Technology is an accelerant, not a strategy. It requires the human infrastructure to make it effective. This is why hiring experienced decision-makers who understand both the industry and the technology becomes essential.

What talent expects from Asset, Auto and Equipment Finance employers in 2026

Research from Catalyst, CIPD, and Deloitte converges on four elements that have become non-negotiable for attracting and retaining talent in financial services:

Purpose. Employees want to understand the impact of their work. In asset finance, this means connecting their daily credit decisions, customer relationships, and portfolio management to business growth and customer outcomes.

Flexibility. Not just hybrid location policies, but genuine flexibility in how outcomes are achieved. According to CIPD research, employers recognise that the concept of a workday has fundamentally shifted.
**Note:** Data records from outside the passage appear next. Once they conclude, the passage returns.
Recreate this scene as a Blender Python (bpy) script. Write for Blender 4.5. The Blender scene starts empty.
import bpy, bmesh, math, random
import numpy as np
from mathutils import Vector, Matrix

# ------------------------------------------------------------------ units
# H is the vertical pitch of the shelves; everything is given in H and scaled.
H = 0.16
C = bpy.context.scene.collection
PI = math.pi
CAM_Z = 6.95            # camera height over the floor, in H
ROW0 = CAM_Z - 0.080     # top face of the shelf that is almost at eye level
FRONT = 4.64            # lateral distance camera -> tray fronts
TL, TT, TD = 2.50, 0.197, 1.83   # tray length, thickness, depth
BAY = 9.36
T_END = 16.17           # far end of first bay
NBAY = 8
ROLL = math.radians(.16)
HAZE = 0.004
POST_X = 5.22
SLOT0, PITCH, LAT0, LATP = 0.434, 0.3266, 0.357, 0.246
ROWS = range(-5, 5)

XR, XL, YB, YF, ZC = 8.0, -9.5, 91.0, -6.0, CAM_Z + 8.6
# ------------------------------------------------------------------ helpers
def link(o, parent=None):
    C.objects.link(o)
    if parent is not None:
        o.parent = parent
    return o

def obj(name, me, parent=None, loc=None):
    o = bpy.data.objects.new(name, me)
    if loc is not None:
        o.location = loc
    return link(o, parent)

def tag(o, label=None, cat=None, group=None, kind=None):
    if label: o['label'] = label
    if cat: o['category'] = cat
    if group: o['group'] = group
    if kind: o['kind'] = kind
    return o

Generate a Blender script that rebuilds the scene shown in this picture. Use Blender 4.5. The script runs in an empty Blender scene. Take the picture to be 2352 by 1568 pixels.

Asset Finance, traditionally relationship-driven and office-based, must adapt without losing the collaborative culture that makes deals work.

Development. Clear growth tracks and ongoing learning matter more than single promotions. With Gen Z averaging just 1.1 years of job tenure compared to Gen X’s 2.8 years, continuous development has become essential for retention. In our recruitment work, we repeatedly see talented professionals leave organisations not because of salary, but because they can’t see their next career step.

Inclusion and wellbeing. Supporting employee health and wellbeing has emerged as the top priority for talent attraction, with 64% of employers identifying it as a key strategy. Additionally, organisations with robust diversity and inclusion practices are 2.7 times more likely to compete successfully for new business opportunities.

These elements must become part of organisational design in asset finance, not optional employee benefits.

The path forward for Asset, Auto and Equipment Finance organisations

CIPD research found that two-thirds of organisations struggle to fill positions, and 28% of roles now require entirely new skills. Simultaneously, you must lead increasingly diverse teams who think, learn, and progress differently.

Through our work across the sector, we see that the Asset, Auto and Equipment Finance organisations that will thrive won’t be those that force uniformity. They’ll be the ones that build flexible approaches that embrace a candidate’s diversity of experience, motivation, and capability, while simultaneously addressing critical skills gaps through personalised, continuous development.

The workforce of the future will be heterogeneous. The organisations that succeed will be designed for it. And critically, they’ll recognise that deep industry domain knowledge doesn’t disappear in importance just because technical skills matter more than they used to. You need both.